I could go on for days on this tangent. But the reality is I have 3 kids, all of whom require my almost constant attention. So how do I deal with balancing between the three of them, being a good mom and partner? How do you ever find the time to devote to your own self discovery and spiritual path? I recently read The Celestine Prophecy by James Redfield. It was truly an eye opener. It sums up a lot of what I have felt to be true for some time but didn’t have the words to put it in. I highly recommend reading this book series. I am currently on book number 2 “The Tenth Insight” and it is amazing as well. I just find it so hard to make time to read a long with all the other outlets I would love to be able to devote more time to.
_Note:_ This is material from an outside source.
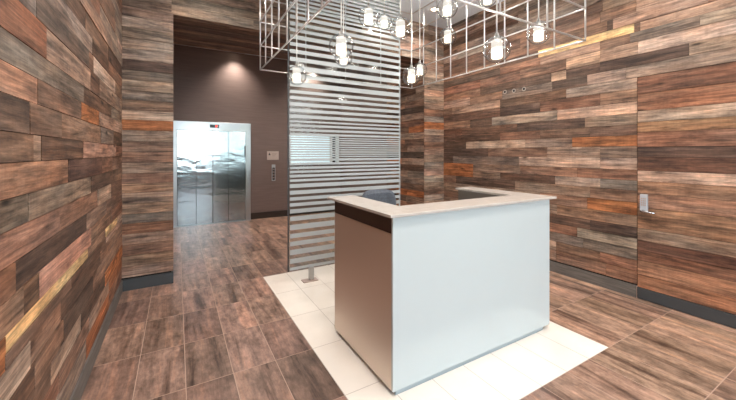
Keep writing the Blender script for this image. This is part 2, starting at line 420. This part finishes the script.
struct(build('baseboard_back', bm, M['charcoal']))

hd = struct(boxo('wall_back_header', (XS - .02, XR + .15, YB, YSOF, ZH + .02, CEIL), M['backing']))
face_planks((XS - .02, YB, 0), (1, 0, 0), XR - XS + .02, ZH, CEIL, hd, 'TGGTLGLB', (0, -1, 0), long=True)
ps = Planks((XS - .02, YB, ZH + .02), (1, 0, 0), (0, 1, 0), (0, 0, -1))
v = 0
while v < YSOF - YB - .01:
    ps.row(v, min(v + ROW * 1.05, YSOF - YB), 0, XR - XS, 'DBKDRBTD', .6, 1.8); v += ROW * 1.05
ps.done('soffit_cladding', hd)

br = struct(boxo('wall_back_right', (XS2 + .02, XR + .15, YB, YSOF, 0, ZH + .02), M['backing']))
face_planks((XS2, YB, 0), (1, 0, 0), XR - XS2, .14, ZH, br, ['T', 'B', 'L', 'B', 'T', 'G', 'B', 'T', 'L', 'P', 'G', 'T', 'T', 'R', 'T', 'P', 'O', 'G', 'R', 'T', 'L', 'P', 'T', 'G', 'L', 'T', 'B', 'T', 'G'], (0, -1, 0))
p = Planks((XS2 + .02, YSOF, 0), (0, -1, 0), (0, 0, 1), (-1, 0, 0)); z = .14; i = 0
for c in ['B', 'T', 'D', 'R', 'K', 'O', 'D', 'B', 'G', 'D', 'O', 'K', 'B', 'D', 'T', 'O', 'B', 'D', 'K', 'B', 'T', 'D', 'B', 'G', 'B', 'D']:
    if z < ZH:
        p.row(z, min(z + ROW, ZH), 0, YSOF - YB, [c, c, R.choice(MIX)], .5, 1.3); z += ROW
p.done('side_cladding', br)
bm = bmesh.new(); box(bm, XS2, XR - .022, YB - .022, YB, 0, .125); box(bm, XS2, XS2 + .02, YB, YSOF, 0, .125)
struct(build('baseboard_back_right', bm, M['charcoal']))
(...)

Like I’ve stated in a previous post we’re living in a hotel. My fiance lost his engineering job which was our main source of income and now were having to work to pay for the room. Not a bad deal considering the circumstances. We’ve been stuck in this cycle of moving and trying to fix past errors that only lead to more errors that send us further into the shit whole that we have developed. We aren’t bad people, we do our best to treat others with kindness and an open heart. We love our children and each other. But we are products of a generation who were NOT awake. Filled with so much anger and confusion and again…fear. So it is our responsibility as awakened souls to better ourselves. For our own good and the good of our future kind. But how do we do that? How do we find the time when there are so many other things that require our attention? How do we balance living inside and out? That is my current struggle.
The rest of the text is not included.